_Problem statement_
Set down exactly the lines of the listing below, please, beginning with the first and ending with the line that holds "left', 'leaf_scatter', .7)".

_Material_
'''
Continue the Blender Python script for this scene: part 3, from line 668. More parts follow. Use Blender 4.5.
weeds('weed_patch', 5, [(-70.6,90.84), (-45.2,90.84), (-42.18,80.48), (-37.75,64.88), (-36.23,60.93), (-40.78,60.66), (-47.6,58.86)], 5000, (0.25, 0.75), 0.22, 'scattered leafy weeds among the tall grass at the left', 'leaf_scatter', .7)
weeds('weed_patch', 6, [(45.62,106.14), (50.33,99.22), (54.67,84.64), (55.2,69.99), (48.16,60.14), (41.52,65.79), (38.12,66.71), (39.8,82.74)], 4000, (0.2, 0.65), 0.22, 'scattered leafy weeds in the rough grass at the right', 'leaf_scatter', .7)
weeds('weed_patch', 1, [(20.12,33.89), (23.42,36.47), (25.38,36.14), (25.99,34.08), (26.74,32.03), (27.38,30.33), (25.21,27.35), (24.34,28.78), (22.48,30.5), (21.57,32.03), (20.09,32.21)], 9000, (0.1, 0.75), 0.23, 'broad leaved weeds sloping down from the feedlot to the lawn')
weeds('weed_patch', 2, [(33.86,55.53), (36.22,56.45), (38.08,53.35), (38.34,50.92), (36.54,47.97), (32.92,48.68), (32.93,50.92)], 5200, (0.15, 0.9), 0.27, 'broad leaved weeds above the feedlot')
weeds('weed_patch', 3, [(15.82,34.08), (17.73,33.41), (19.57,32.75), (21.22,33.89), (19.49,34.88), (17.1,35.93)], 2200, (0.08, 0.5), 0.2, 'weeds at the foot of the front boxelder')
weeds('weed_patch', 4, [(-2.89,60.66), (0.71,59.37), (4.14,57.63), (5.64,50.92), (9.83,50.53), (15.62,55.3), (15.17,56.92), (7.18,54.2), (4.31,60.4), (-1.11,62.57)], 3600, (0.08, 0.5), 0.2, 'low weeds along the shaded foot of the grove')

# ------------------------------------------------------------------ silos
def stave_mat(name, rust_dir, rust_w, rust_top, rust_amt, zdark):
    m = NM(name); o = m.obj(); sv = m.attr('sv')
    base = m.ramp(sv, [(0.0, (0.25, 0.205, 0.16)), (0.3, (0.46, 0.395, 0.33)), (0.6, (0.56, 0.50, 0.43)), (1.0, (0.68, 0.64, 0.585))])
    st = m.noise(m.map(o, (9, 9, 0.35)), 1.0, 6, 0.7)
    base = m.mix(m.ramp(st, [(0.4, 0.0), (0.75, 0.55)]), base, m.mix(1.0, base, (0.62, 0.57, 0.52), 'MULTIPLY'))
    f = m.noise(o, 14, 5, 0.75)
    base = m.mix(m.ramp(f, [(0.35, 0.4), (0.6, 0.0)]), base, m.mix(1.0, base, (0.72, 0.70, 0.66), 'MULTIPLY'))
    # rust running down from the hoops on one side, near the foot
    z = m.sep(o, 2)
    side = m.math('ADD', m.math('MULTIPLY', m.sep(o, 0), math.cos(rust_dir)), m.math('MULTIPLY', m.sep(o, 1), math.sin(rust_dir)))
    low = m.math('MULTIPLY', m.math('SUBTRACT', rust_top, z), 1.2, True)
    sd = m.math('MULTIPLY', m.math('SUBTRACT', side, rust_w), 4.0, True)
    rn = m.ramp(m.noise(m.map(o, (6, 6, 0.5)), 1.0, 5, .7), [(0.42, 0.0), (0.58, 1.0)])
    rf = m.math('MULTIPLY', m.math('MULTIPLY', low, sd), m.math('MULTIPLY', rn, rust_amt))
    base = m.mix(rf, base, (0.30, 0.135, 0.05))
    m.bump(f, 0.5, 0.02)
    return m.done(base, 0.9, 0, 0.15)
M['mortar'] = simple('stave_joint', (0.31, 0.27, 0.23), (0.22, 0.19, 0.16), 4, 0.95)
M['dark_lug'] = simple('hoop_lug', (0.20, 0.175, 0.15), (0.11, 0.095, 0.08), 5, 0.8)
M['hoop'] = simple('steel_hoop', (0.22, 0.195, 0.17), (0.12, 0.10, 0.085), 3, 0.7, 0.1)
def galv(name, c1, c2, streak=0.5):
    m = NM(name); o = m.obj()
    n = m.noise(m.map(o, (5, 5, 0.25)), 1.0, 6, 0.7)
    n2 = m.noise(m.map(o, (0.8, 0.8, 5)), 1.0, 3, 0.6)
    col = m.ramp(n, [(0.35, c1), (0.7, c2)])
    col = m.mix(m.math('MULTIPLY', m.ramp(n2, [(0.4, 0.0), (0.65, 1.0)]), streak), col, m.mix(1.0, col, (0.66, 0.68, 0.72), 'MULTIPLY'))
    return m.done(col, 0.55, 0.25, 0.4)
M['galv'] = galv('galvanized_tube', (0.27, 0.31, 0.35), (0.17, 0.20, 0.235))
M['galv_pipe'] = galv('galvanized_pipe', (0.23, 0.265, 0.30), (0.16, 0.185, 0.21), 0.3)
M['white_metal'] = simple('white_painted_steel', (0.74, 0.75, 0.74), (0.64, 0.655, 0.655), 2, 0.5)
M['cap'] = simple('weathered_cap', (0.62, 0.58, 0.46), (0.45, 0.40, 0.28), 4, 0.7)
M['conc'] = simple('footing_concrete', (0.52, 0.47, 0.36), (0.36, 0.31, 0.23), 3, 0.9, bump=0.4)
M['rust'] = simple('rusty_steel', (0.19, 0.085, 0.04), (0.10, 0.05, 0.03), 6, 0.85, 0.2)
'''
_Written answer_
Continue the Blender Python script for this scene: part 3, from line 668. More parts follow. Use Blender 4.5.
weeds('weed_patch', 5, [(-70.6,90.84), (-45.2,90.84), (-42.18,80.48), (-37.75,64.88), (-36.23,60.93), (-40.78,60.66), (-47.6,58.86)], 5000, (0.25, 0.75), 0.22, 'scattered leafy weeds among the tall grass at the left', 'leaf_scatter', .7)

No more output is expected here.